For now, the swish and swish is all there is. The wooden handle of a rake with its metal-tined delta is all that I, who have come soul-tired, need. That, modest strength in my shoulders, and the blue tarp onto which I toss leaves with a swing that despite everything can’t but be joyous. It’s the swoop of a dance, the flinging of a scarf, the scatter of crumbs to ducklings.
I rake leaves, though I should be saving the world.
Someone should, anyway, and I’m not one to pass the buck. But the sun is bright in an autumn sky, the temperature invites exertion, and the dogs seem happy here in the yard. Swish and swish, my only fuel an apple from down the road and a hunk of monastery gouda. “Our Lady of the Angels,” indeed. As for emissions, there’s my breath, heavier for the effort, and the water from my brow evaporating in the clear dry air. Animal stuff. That’s all.

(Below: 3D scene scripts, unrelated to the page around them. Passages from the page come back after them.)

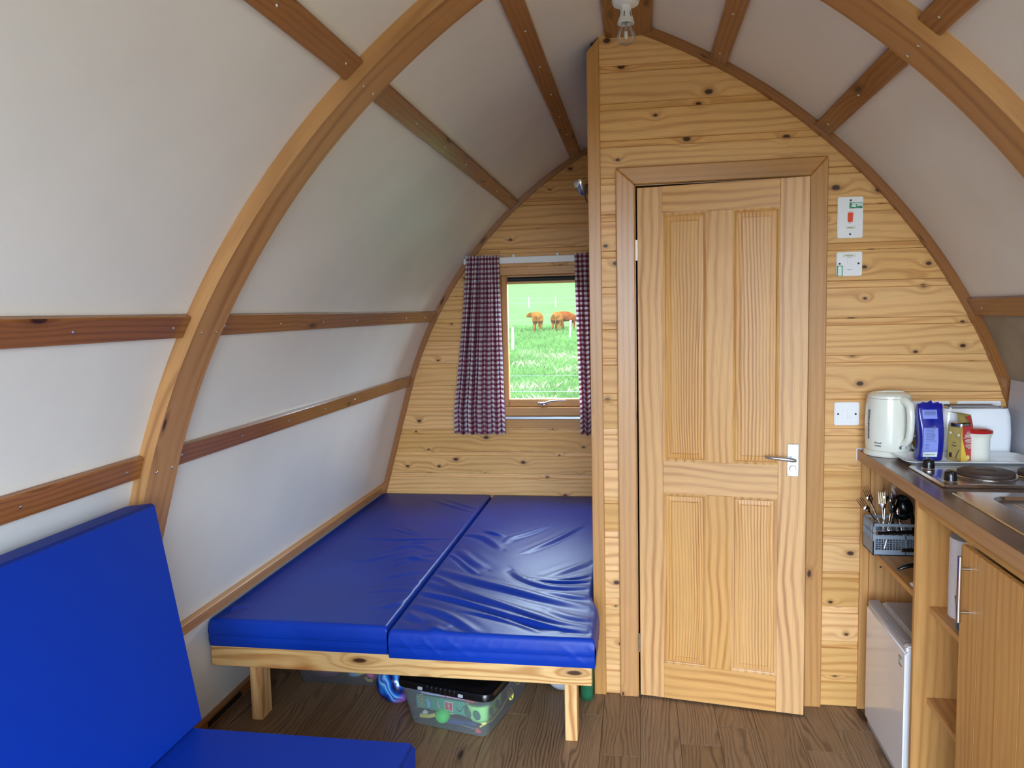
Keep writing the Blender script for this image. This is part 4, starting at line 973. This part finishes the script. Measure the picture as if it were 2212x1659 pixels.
    p=soft('soft_toy','pink',(-1.103,.012,.050),.052,(.85,1.05,.88),'pink soft toy with a pale blue felt flower in the low clear box','soft toy')
    b=B()
    for k in range(5): b.sphere((.014+.009*cos(k*2*pi/5),-.054,.010+.009*sin(k*2*pi/5)),.0075,(1,.45,1),12)
    b.obj('felt_flower','skyblue',p,smooth=180)
    b=B(); b.tube([(-.034,-.036,-.030),(-.020,-.046,-.036),(.0,-.046,-.036)],.006,8); b.obj('trim_band','paleyel',p,smooth=60)
    # balls
    b=B(); b.sphere((0,0,0),.082,n=40); o=b.obj('ball','ballblue',smooth=180,loc=(-.956,-.160,.082)); tag(o,'glossy blue swirl patterned play ball under the bed','ball')
    b=B(); b.sphere((0,0,0),.068,n=40); o=b.obj('ball','football',smooth=180,loc=(-.312,.02,.068)); tag(o,'white and black ball behind the right front bed leg','ball')
    b=B(); tt=bmesh.new(); bmesh.ops.create_cube(tt,size=1); bmesh.ops.subdivide_edges(tt,edges=tt.edges[:],cuts=6,use_grid_fill=True)
    for v in tt.verts:
        p=v.co.copy(); q=p.normalized()*.62; v.co=p.lerp(q,.35); v.co.z+=.02*sin(p.x*9)*sin(p.y*7)
    bmesh.ops.scale(tt,vec=(.05,.22,.20),verts=tt.verts); boxuv(tt); b._merge(tt); o=b.obj('fabric_bag','cloth_green',smooth=180,loc=(-.208,.03,.097)); tag(o,'dark green cloth bag squeezed between bed and corner trim','bag')
under_bed()

# ------------------------------------------------------------------ kitchen
XF=.815; CT=1.0; YE=-1.75
def kitchen():
    u=thing('open_cabinet',(XF,0,0),'open pine cabinet around the fridge with a shelf above it','cabinet')
    off=(-XF,0,0)
    def P(b,n,m): return b.obj(n,m,u,loc=off)
    b=B(); b.box(XF,XF+.030,-.012,-.001,0,.960,.001,g=2); P(b,'edge_strip','cab')
    # end panel of vertical boards
    for k in range(5):
        x=XF+.030+k*.095; b=B(); b.box(x+.0004,min(x+.095,1.318)-.0004,-.020,-.002,.01,.960,.001,g=2); P(b,'board','cab')
    b=B(); b.lathe([(0,.001),(.024,.001),(.024,0),(0,0)],20,m=MX((.905,-.0202,.905),rx=radians(90),ry=radians(35))@Matrix.Scale(.35,4,(0,1,0))); q=P(b,'slot_hole','iron'); q['label']='dark slot in the end panel'
    q=bpy.data.objects.new('screw',screw_mesh()); COL.objects.link(q); q.parent=u; q.location=(.885-XF,-.0206,.56); q.rotation_euler=(radians(90),0,0)
    b=B(); b.box(XF+.004,1.318,-.563,-.021,.646,.664,.001,g=1); P(b,'shelf','cab')
    b=B(); b.box(XF,1.318,-.584,-.565,0,.960,.001,g=2); d=P(b,'divider','cab')
    b=B(); b.box(1.306,1.318,-.564,-.022,0,.645,.0); P(b,'back_panel','ply')
    u2=thing('base_cabinet',(XF,-.585,0),'pine base cabinet with two open shelves and a door under the sink','cabinet')
    off2=(-XF,.585,0)
    def Q(b,n,m,par=u2): return b.obj(n,m,par,loc=off2 if par is u2 else None)
    for z in (.630,.345):
        b=B(); b.box(XF+.040,1.318,-.917,-.586,z-.018,z,.001,g=1); Q(b,'shelf','cab')
    b=B(); b.box(XF+.003,1.318,-.937,-.918,0,.930,.001,g=2); Q(b,'side_panel','cab')
    b=B(); b.box(XF+.003,1.318,YE,YE+.02,0,.960,.001,g=2); Q(b,'side_panel','cab')
    b=B(); b.box(1.306,1.318,YE+.02,-.586,0,.930,0); Q(b,'back_panel','ply')
    b=B(); b.box(XF+.002,XF+.022,YE,-.585,.932,.960,.001,g=1); Q(b,'top_rail','cab')
    for z in (.935,):
        pass
    # door made of glued pine staves
    b=B(); b.box(XF-.014,XF+.002,-1.455,-.937,.105,.928,.002,g=2); dr=Q(b,'door','cab')
    for k in range(5):
        y=-.937-.104*(k+1)+.0; 
        if y<-1.45: break
        b=B(); b.box(XF-.0143,XF-.0136,y-.0004,y+.0004,.108,.925); o=b.obj('stave_joint','post',dr); 
    b=B(); b.tube([(XF-.038,-.992,.747),(XF-.038,-.992,.913)],.006,14); 
    for z in (.772,.882): b.tube([(XF-.038,-.992,z),(XF-.013,-.992,z)],.004,10)
    o=b.obj('handle','steel',dr,smooth=40); o['label']='steel bar handle'
    b=B(); b.box(XF-.014,XF+.002,YE+.003,-1.458,.105,.928,.002,g=2); Q(b,'door','cab')
    # worktop
    w=thing('worktop',(XF,0,CT),'dark wood effect kitchen worktop with lighter front edge','worktop')
    woff=(-XF,0,-CT)
    b=B(); b.box(.804,.935,YE,-.004,.962,1.0,0,g=1); b.box(1.235,1.318,YE,-.004,.962,1.0,0,g=1); b.box(.935,1.235,-.74,-.004,.962,1.0,0,g=1); b.box(.935,1.235,YE,-1.47,.962,1.0,0,g=1); b.obj('slab','worktop',w,loc=woff)
    for y0,y1 in ((-.955,-.004),(YE,-.9553)):
        b=B(); b.box(.7995,.804,y0,y1,.9615,.9995,.0006,g=1); b.obj('front_edging','worktop_edge',w,loc=woff)
    b=B(); b.box(.7985,.84,-.0045,-.0005,.998,1.004,.001); b.box(.797,.802,-.0045,-.0005,.960,1.004,.001); b.box(.84,1.318,-.0045,-.0005,.999,1.003,.0005); o=b.obj('sealant_bead','white',w,loc=woff); o['label']='white sealant line at the wall end'
    # splash panel leaning at the right
    b=B(); b.box(-.003,.003,-.80,-.035,0,.258,.001,m=MX((1.286,0,1.0),ry=radians(3))); o=b.obj('splash_panel','splash'); tag(o,'plain grey splash panel standing along the right end of the worktop','panel')
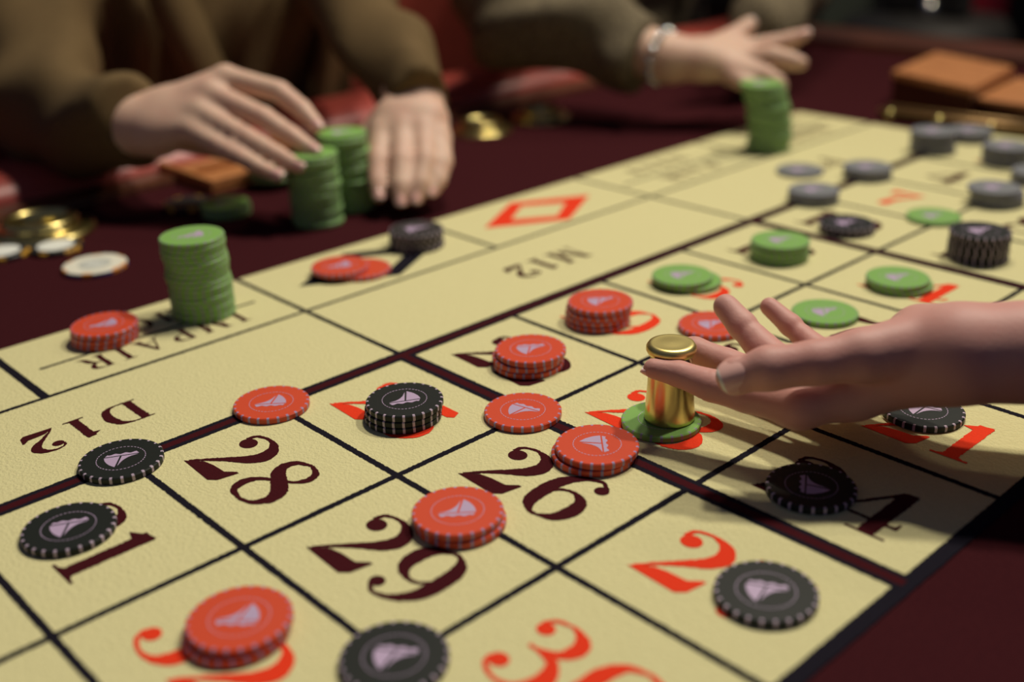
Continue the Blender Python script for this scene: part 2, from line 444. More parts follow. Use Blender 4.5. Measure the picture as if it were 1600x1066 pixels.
G = {
    '0': (.70, [S((.35, .985, .04), (.17, .90, .10), (.09, .70, .17), (.085, .5, .18), (.09, .3, .17), (.17, .10, .10), (.35, .015, .04)),
                S((.35, .985, .04), (.53, .90, .10), (.61, .70, .17), (.615, .5, .18), (.61, .3, .17), (.53, .10, .10), (.35, .015, .04))]),
    '1': (.46, one(.22)),
    '2': (.66, [B(.155, .755, .108), S((.06, .80, .06), (.09, .93, .05), (.27, .98, .05), (.45, .90, .13), (.53, .73, .19), (.47, .56, .17), (.32, .40, .10), (.14, .20, .05), (.02, .04, .03)),
                PL((-.02, 0), (.52, -.03), (.60, .05), (.64, .30), (.60, .30), (.50, .20), (.30, .19), (.16, .16))]),
    '3': (.64, [B(.12, .79, .085), S((.045, .83, .045), (.12, .94, .05), (.28, .98, .045), (.44, .90, .13), (.49, .76, .16), (.42, .61, .10), (.24, .54, .04), (.16, .54, .05)),
                S((.24, .54, .045), (.44, .50, .10), (.54, .33, .17), (.52, .17, .17), (.40, .04, .08), (.24, .015, .045), (.09, .08, .05), (.03, .20, .05)), B(.12, .21, .09)]),
    '4': (.70, [S((.46, .02, .17), (.46, .97, .17)), serif(.46, 0, .20), S((.42, .97, .05), (.02, .29, .045)), S((0.0, .28, .05), (.66, .28, .05)), PL((.30, .80), (.40, .80), (.545, 1.0), (.42, .99)),
                PL((.62, .30), (.66, .30), (.66, .36), (.64, .40))]),
    '5': (.62, [PL((.10, .98), (.50, .98), (.55, .86), (.48, .80), (.30, .80), (.13, .84)), S((.115, .97, .04), (.085, .52, .04)), S((.085, .52, .045), (.22, .61, .05), (.40, .58, .12), (.52, .42, .17), (.52, .24, .18), (.42, .07, .10), (.26, .015, .045), (.10, .07, .05), (.04, .18, .05)), B(.13, .20, .09)]),
    '6': (.66, [S((.55, .90, .05), (.42, .98, .045), (.24, .90, .09), (.11, .70, .16), (.09, .42, .18), (.13, .17, .15), (.25, .03, .06), (.36, .015, .04)), B(.52, .84, .08),
                S((.14, .46, .04), (.24, .58, .045), (.38, .60, .06), (.52, .50, .14), (.56, .31, .18), (.51, .12, .14), (.36, .015, .045))]),
    '7': (.64, [PL((.02, .98), (.06, .70), (.10, .70), (.16, .80), (.34, .83), (.52, .80), (.60, .98), (.40, .93), (.2, .96)), S((.58, .95, .05), (.40, .62, .09), (.28, .35, .15), (.25, .06, .19)), B(.25, .09, .1)]),
    '8': (.66, [S((.32, .985, .04), (.15, .90, .08), (.11, .76, .12), (.18, .63, .16), (.34, .52, .19), (.50, .40, .19), (.56, .24, .14), (.48, .07, .07), (.32, .015, .045)),
                S((.32, .985, .04), (.48, .91, .08), (.53, .77, .09), (.46, .63, .05), (.32, .54, .04), (.14, .40, .07), (.075, .24, .11), (.14, .07, .08), (.32, .015, .045))]),
    '9': (.66, [S((.09, .10, .05), (.22, .02, .045), (.40, .10, .09), (.53, .30, .16), (.55, .58, .18), (.51, .83, .15), (.39, .97, .06), (.28, .985, .04)), B(.12, .16, .08),
                S((.50, .54, .04), (.40, .42, .045), (.26, .40, .06), (.12, .50, .14), (.08, .69, .18), (.13, .88, .14), (.28, .985, .045))]),
    'I': (.44, [S((.2, .01, .17), (.2, .99, .17)), serif(.2, 0, .19), serif(.2, .965, .19)]),
    'M': (.98, [S((.14, .01, .04), (.14, .99, .04)), S((.76, .01, .16), (.76, .99, .16)), PL((.06, 1), (.26, 1), (.50, .25), (.44, .02)), S((.46, .03, .04), (.76, .98, .04)), serif(.14, 0, .13), serif(.76, 0, .18), serif(.14, .965, .12), serif(.80, .965, .14)]),
    'P': (.70, [S((.16, .01, .16), (.16, .99, .16)), serif(.16, 0, .17), S((.05, .98, .04), (.36, .98, .045), (.55, .88, .14), (.58, .73, .17), (.52, .56, .12), (.36, .48, .045), (.2, .48, .04))]),
    'A': (.84, [S((.10, .02, .045), (.40, .98, .06)), PL((.34, 1.0), (.44, 1.0), (.76, .0), (.57, .0)), S((.18, .32, .04), (.58, .32, .04)), serif(.10, 0, .12), serif(.66, 0, .17)]),
    'R': (.82, [S((.16, .01, .16), (.16, .99, .16)), serif(.16, 0, .17), S((.05, .98, .04), (.36, .98, .045), (.55, .90, .13), (.58, .76, .16), (.52, .60, .12), (.36, .52, .045), (.2, .52, .04)), S((.40, .50, .06), (.54, .36, .16), (.60, .16, .15), (.68, .03, .07), (.80, .03, .04))]),
    'D': (.84, [S((.16, .01, .17), (.16, .99, .17)), serif(.16, 0, .17), serif(.16, .965, .17), S((.1, .98, .04), (.40, .975, .05), (.60, .86, .14), (.68, .64, .19), (.69, .42, .19), (.62, .15, .15), (.42, .02, .05), (.1, .02, .04))]),
    'O': (.84, [S((.42, .985, .04), (.20, .90, .10), (.10, .68, .17), (.09, .5, .18), (.10, .32, .17), (.20, .10, .10), (.42, .015, .04)), S((.42, .985, .04), (.64, .90, .10), (.73, .68, .17), (.74, .5, .18), (.73, .32, .17), (.64, .10, .10), (.42, .015, .04))]),
    'E': (.70, [S((.16, .01, .16), (.16, .99, .16)), S((.02, .98, .04), (.62, .98, .04)), S((.02, .02, .04), (.64, .02, .04)), S((.2, .51, .04), (.46, .51, .04)), PL((.60, 1), (.64, 1), (.64, .74), (.55, .95)), PL((.60, 0), (.66, 0), (.66, .28), (.56, .05)), PL((.44, .40), (.48, .40), (.48, .62), (.44, .62))]),
    'V': (.82, [S((.66, .98, .045), (.40, .02, .06)), PL((.06, 1.0), (.26, 1.0), (.46, .0), (.36, .0)), serif(.14, .965, .16), serif(.68, .965, .12)]),
    'N': (.84, [S((.14, .01, .04), (.14, .99, .04)), S((.68, .01, .04), (.68, .99, .04)), PL((.06, 1), (.24, 1), (.70, .0), (.62, .0)), serif(.14, 0, .12), serif(.14, .965, .12), serif(.70, .965, .12)]),
    'U': (.80, [S((.16, .98, .16), (.16, .30, .16), (.24, .08, .10), (.42, .015, .05), (.58, .08, .05), (.64, .3, .04), (.64, .98, .04)), serif(.16, .965, .17), serif(.64, .965, .11)]),
    'Q': (.84, [S((.42, .985, .04), (.20, .90, .10), (.10, .68, .17), (.09, .5, .18), (.10, .32, .17), (.20, .10, .10), (.42, .015, .04)), S((.42, .985, .04), (.64, .90, .10), (.73, .68, .17), (.74, .5, .18), (.73, .32, .17), (.64, .10, .10), (.42, .015, .04)), S((.40, .02, .05), (.55, -.15, .10), (.76, -.18, .05))]),
    'S': (.62, [S((.50, .72, .05), (.46, .92, .05), (.30, .985, .045), (.14, .90, .09), (.11, .76, .14), (.22, .62, .18), (.42, .44, .18), (.52, .26, .14), (.46, .08, .08), (.30, .015, .045), (.12, .08, .05), (.07, .30, .05))]),
}


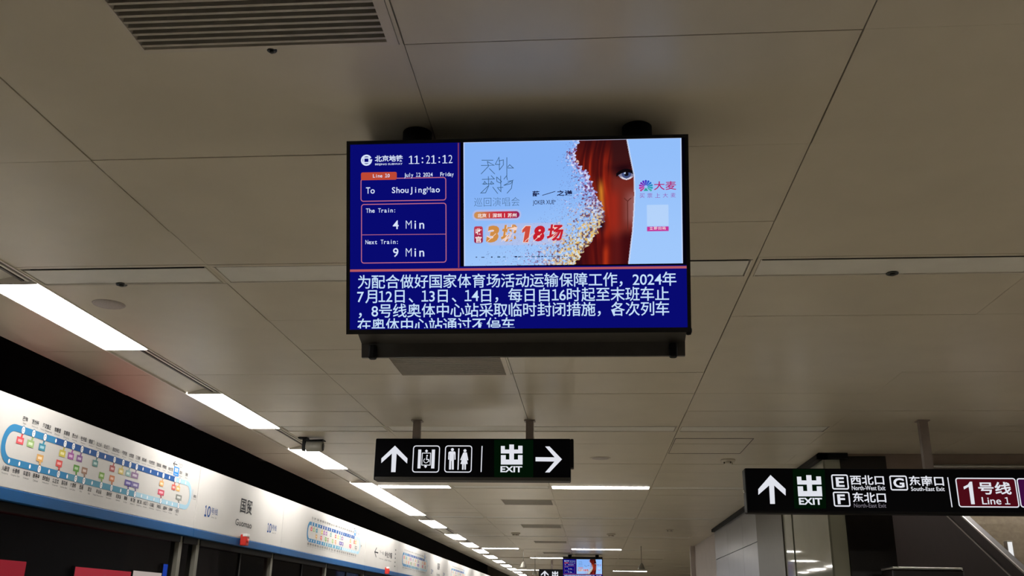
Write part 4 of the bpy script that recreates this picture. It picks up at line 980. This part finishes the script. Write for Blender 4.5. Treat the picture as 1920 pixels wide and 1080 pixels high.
# smoke detectors
def detector(px, py, s, lab):
    q = on_z(px, py); t = thing('smoke_detector', lab, 'smoke detector', q, 'smoke detectors')
    mb = MB(); mb.lathe(q, [(.062*s, -.030*s), (.080*s, -.026*s), (.088*s, -.012*s), (.088*s, -.001)], M_IVORY, 'z', 28); mb.build('base', t)
    mb = MB(); mb.lathe(q, [(.03*s, -.056*s), (.048*s, -.053*s), (.054*s, -.042*s), (.05*s, -.029*s)], M_IVORY, 'z', 24); mb.build('sensor_head', t)
    for k in range(4):
        a = k*math.pi/2+.4; mb = MB(); mb.box((q.x+.056*s*math.cos(a)-.006, q.y+.056*s*math.sin(a)-.006, q.z-.05*s), (q.x+.056*s*math.cos(a)+.006, q.y+.056*s*math.sin(a)+.006, q.z-.03*s), M_SHROUD); mb.build('cage_rib', t)
detector(1365, 862, .95, 'round white smoke detector left of the long exit sign')
detector(967, 999, 1.2, 'smoke detector beyond the lift sign, beside the vents')
detector(1146, 1001, 1.1, 'faint smoke detector above the far screen')
detector(1256, 992, 1.0, 'faint smoke detector near the stair enclosure corner')
# pendant speakers far down the platform
for (px, py, Y, lab) in ((1203, 1063, 26.0, 'far cone shaped pendant speaker right of the far screen'), (981, 1060, 28.0, 'far pale cone pendant speaker left of the far screen'), (1003, 1074, 31.0, 'far pale cone pendant speaker next to the far sign')):
    q = on_y(px, py, Y); t = thing('pendant_speaker', lab, 'speaker', (q.x, Y, ZC), 'pendant speakers')
    mb = MB(); mb.lathe((q.x, Y, q.z), [(.10, -.06), (.095, -.05), (.05, .05), (.02, .10)], M_GREYPLASTIC, 'z', 20); mb.build('cone', t)
    mb = MB(); mb.tube((q.x, Y, q.z+.09), (q.x, Y, ZC-.01), .008, M_GREYPLASTIC, 8); mb.build('rod', t)
# access hatch outline
mb = MB(); H = [on_z(1253, 850), on_z(1388, 850), on_z(1400, 822), on_z(1262, 822)]
x0, x1, ya, yb_ = H[0].x, H[1].x, H[2].y, H[0].y
for a, b in (((x0, ya), (x1, ya+.006)), ((x0, yb_-.006), (x1, yb_)), ((x0, ya), (x0+.006, yb_)), ((x1-.006, ya), (x1, yb_))): mb.box((a[0], a[1], ZC-.0035), (b[0], b[1], ZC-.0005), M_SLAT)
structure(mb, 'trim_7', 'thin outline of an access hatch in the ceiling', 'hatch')

bpy.data.objects.remove(_txto); bpy.data.curves.remove(_txt)
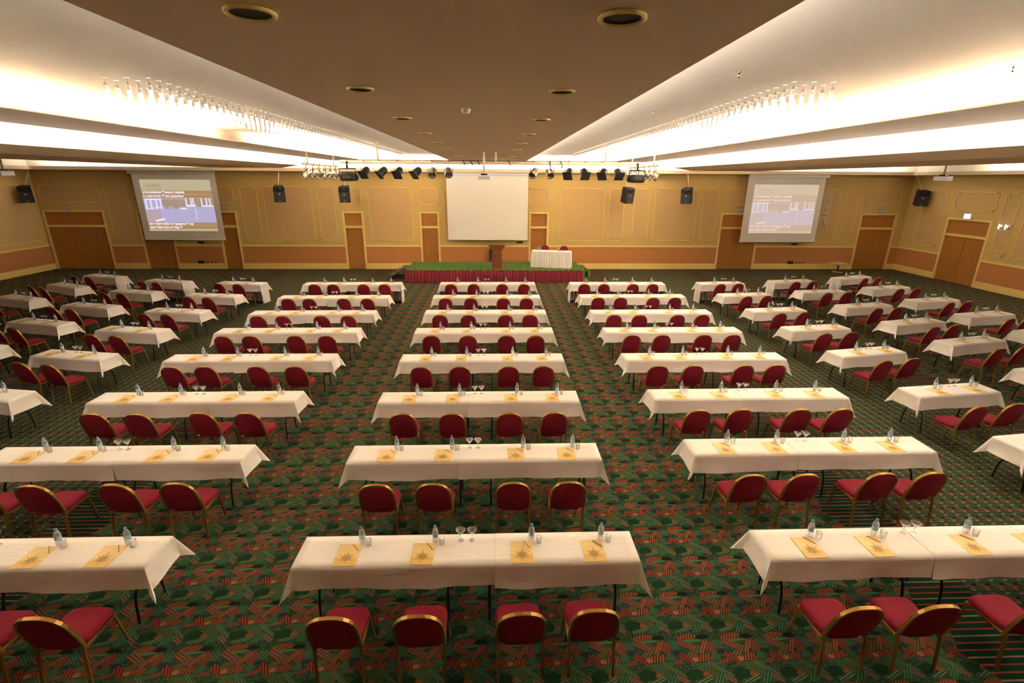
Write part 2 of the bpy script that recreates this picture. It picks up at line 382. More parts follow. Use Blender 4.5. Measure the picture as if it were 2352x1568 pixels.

Swish, swish, toss and toss. I drag the dead – not heavy, not awkward, the leaves stay remarkably in place – to the far side of the yard, overgrown with brambles and black locust saplings. Then with a two handed, full-body tarp fling, I shuck the leaves, a pile and growing, to enter the next stage in their elegantly productive lives. Come spring, I’ll return for the compost. For now, the leaves are high and light and smell sun-glint bright.
The world is coming down around us in hatred and destruction, ignorance and greed. I know this. But I also know that it’s rising with love and wisdom by the creativity of humble intellect, courageous resistance, and the beauty of imaginative souls who say, how poor are the very rich not to rake their own leaves on an autumn day.